Something happened with this text and the interpretation of Mary Lou because I understand maybe something regarding that loneliness of Laurence Coly. It was the first door to work on the film.
Q: Alice, this is your first feature film – what was it like to shift from documentaries to a fictional way of storytelling?
Diop: I really do not make a clear distinction between my work of directing fiction or a documentary. For me, I am the same person. I am the same director. Besides, this film has a lot of elements that are of documentary quality. For example, we used dialogue, particularly in the courtroom, very closely based on the court transcript.
What is important, the most important for me, is my approach to the direction. And that doesn’t change for me very much between a documentary or a fiction film.

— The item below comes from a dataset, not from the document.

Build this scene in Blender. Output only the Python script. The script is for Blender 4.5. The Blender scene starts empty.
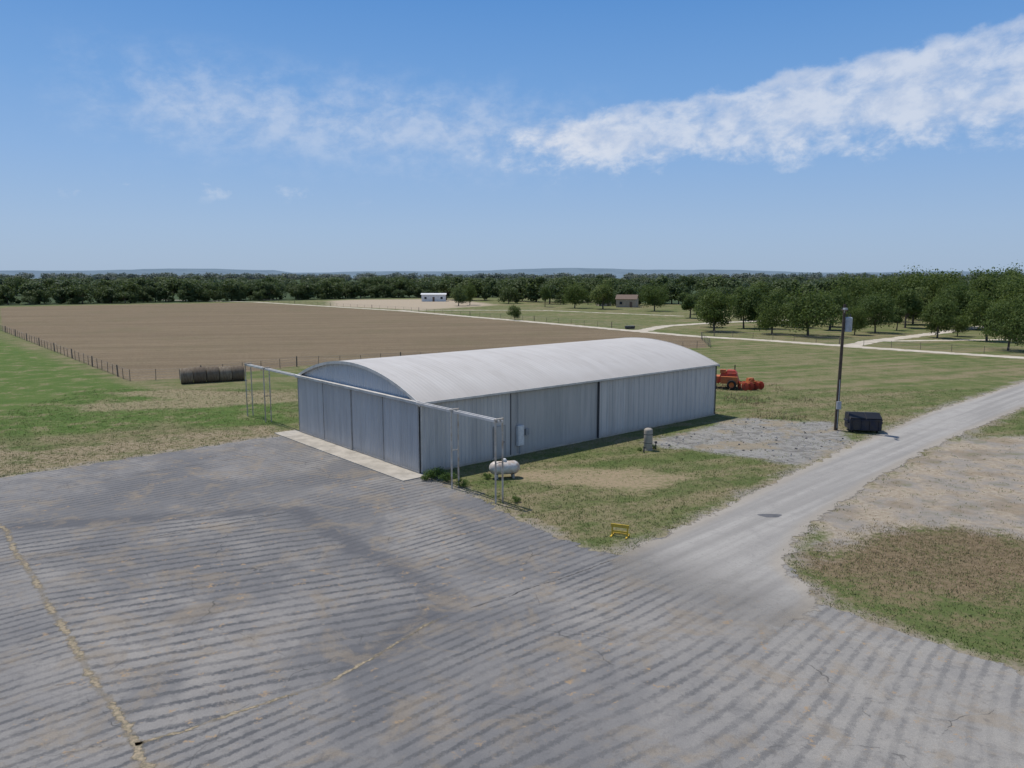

Q: Guslagie, your role requires you stand in front of the camera for long takes as you testify. How did you prepare for this kind of subtle yet demanding kind of acting?
Malanda: So, one, two months before shooting I was training with a tai chi master regarding the breath, breathing. What it is to speak and have a very clear manner to an audience. Because the set was in the real courtroom, and everybody was there, all along the shooting, so it was important for me to work on my breath.

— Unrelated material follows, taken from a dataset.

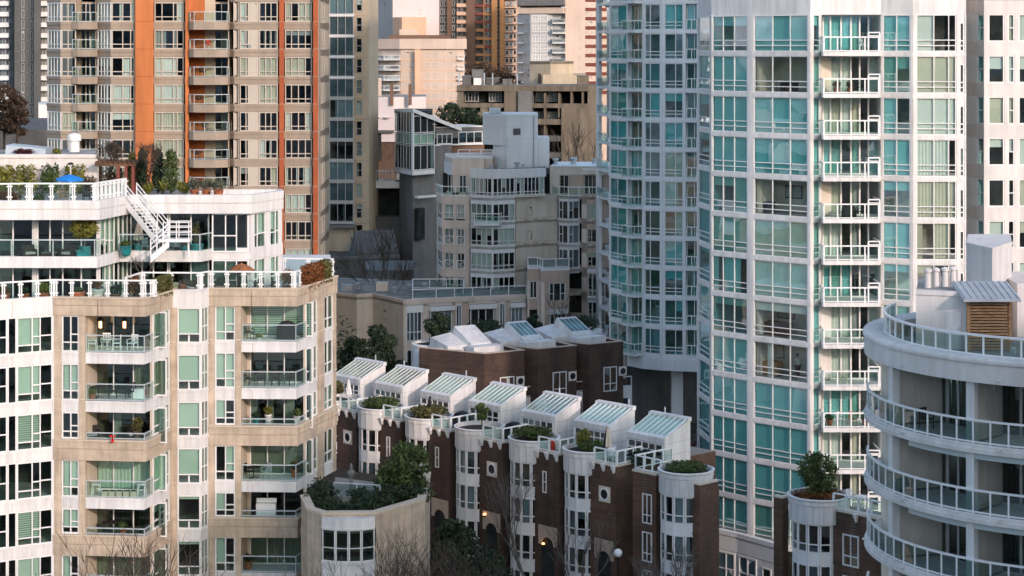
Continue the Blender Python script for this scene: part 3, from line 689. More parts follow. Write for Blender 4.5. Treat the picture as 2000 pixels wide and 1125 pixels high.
for k in range(len(ZR)):
    za, zc = ZR[k] + .14, (ZR[k - 1] if k else 42.22) - .16
    G = G_TEAL
    def W(p, i, l, r, cols, z0=za, pf=.5, pp=.2, mats=CR, rows=RW, fw=.075, **kw):
        sg = segs(p)[i]; T.win(sg, sg.at(l), sg.at(r), z0, zc, cols=cols, rows=rows, frame=FRAME, gl=kw.get('gl', G), fw=fw, cover=kw.get('cover') or dress(pf, pp, mats, .12, (.15, .35), .85))
    W(RC, 0, 1365, 1387, (), pf=.75)
    W(RL, 0, 1391.3, 1460.4, (.3, .63), pf=.78)
    lit = k in (3, 7, 8)
    W(RL, 1, 1472.2, 1578.4, (.345, .68), pf=.12 if k in (1, 4) else .0 if k in (8,) else .85, pp=.1 if k == 8 else .2, gl=G_CLEAR if k in (1, 4, 7, 8) else G, cover=[(.26, SHADE, 0)] * 3 if k == 7 else [(.98, CURT, 3), None, None] if k == 8 else None)
    W(RL, 2, 1588, 1600.8, (), pf=.8)
    W(RR, 0, 1724.3, 1778.6, (.5,), pf=.7)
    W(RR, 1, 1789.3, 1867.6, (.44, .83), pf=.6, gl=G_CLEAR)
    sg = segs(RR)[1]; T.win(sg, sg.at(1873.4), sg.at(1883.6), za, zc - .55, rows=(.36, .17), frame=FRAME, gl=G_CLEAR, fw=.1, cover=dress(.5, .1, CR, .3))
    b.sbox(sg, sg.at(1873), sg.at(1884), -.25, .03, zc - .55, zc, WHITE)
    sg = Seg(P2(1603.5, 147.5), P2(1720.5, 147.5))
    dc = [(.98, SHADE, 0), (.98, rng.choice((CURT, CURT, CURT_C)), 1), rng.choice((None, (.98, CURT, 1), (.98, CURT, 1))), rng.choice((None, (.98, CURT_G, 1), (.98, CURT_C, 1))), None, rng.choice((None, (.98, SHADE, 0)))]
    T.win(sg, .1, sg.L - .1, ZR[k] + .15, zc - .02, cols=(.125, .32, .5, .66, .82), frame=FRAME, gl=G_CLEAR if k % 3 else G_TEAL, fw=.09, fmull=.11, cover=dc, name='balcony_door')
    # railing with a taller end frame
    f, g = MB(), MB(); zr = ZR[k] + .13
    for sg in segs([P2(1604.6, 146.2), P2(1605.3, 144.85), P2(1609, 144.6), P2(1716, 144.6)]):
        f.sbox(sg, 0, sg.L, -.04, .04, zr + 1.0, zr + 1.09, RAIL); f.sbox(sg, 0, sg.L, -.03, .03, zr + .05, zr + .11, RAIL)
        n = max(1, round(sg.L / 1.05))
        for q in range(n + 1): s = sg.L * q / n; f.sbox(sg, s - .045, s + .045, -.04, .04, zr, zr + 1.0, RAIL)
        g.poly([sg.p3(0, 0, zr + .1), sg.p3(sg.L, 0, zr + .1), sg.p3(sg.L, 0, zr + .98), sg.p3(0, 0, zr + .98)], G_RAIL)
    X0, X1 = gx(1696, 144.6), gx(1718, 144.6)
    for x in (X0, X1): f.box(x - .05, x + .05, 144.54, 144.66, zr, zr + 1.32, RAIL)
    f.box(X0, X1, 144.55, 144.65, zr + 1.323, zr + 1.41, RAIL); f.box(X0, X1, 144.56, 144.64, zr + 1.12, zr + 1.17, RAIL)
    f.box(X1 - .03, X1 + .05, 144.7, 147.2, zr + 1.323, zr + 1.4, RAIL)
    o = f.build('balcony_railing', T.root); g.build('glass_panel', o)
T.finish(limit=100)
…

Also, one of the main rules Alice gave me, it’s you have to be straight in your body and to speak really clearly, but without anything that we can call a performance – not to perform, not to act. So yeah, it was intense, and during the shooting, because of that work with Alice, we found the attitude of the character.
Q: I want to ask you, Alice, about portraying the complexity or universality of Black women in this film, and what Laurence and Rama might provide that people have not seen in other films.
Diop: I really suffered in France to see how limited the portraits of Black women were, and how enclosed in a very cliched manner it was. So this is very important to me to express a much wider dimension of Black women.
Q: The film feels like anyone could relate to the story – you could be a woman or man anywhere.
Diop: I completely agree. For me, the Black body is a universal archetype. And I think that everyone can connect – that’s one of the main subjects I wanted to present. I think all over the world, white women or otherwise, can recognize themselves in this character.
This film was shown all over the world, even in China where there are no Black women. And they could relate to it also in that universal dimension. Men also.
Q: You end the film before the jury delivers a verdict. Tell me about that choice.
Diop: For me, "Saint Omer" is not principally a story of a trial. It’s a story of listening. Of listening to a woman and the complexity of what is taking place in her. And I felt that when I was in the trial, listening to these women, it was the opening of the door towards the most hidden, the most terrifying thing relative to the deepest fear inside us, that she brought the reflection to.
My goal in this was not really to decide how we judge this woman but more for the audience, for each spectator, to go within and listen to her and bring up the question that it opened within each of us.
Obviously, there is a miraculous thing that takes place in the movie. You have the occasion to scrutinize a human being the way you look at it, the way you frame it, that of course doesn’t exist in real life. That gives the audience the occasion to interrogate themselves.
Yes, at the end she was condemned; she received 20 years. But I’m nearly certain that if we had interviewed the people that followed the trial – that were in the audience (for the film) – they would find her not guilty or excused her at about 90%.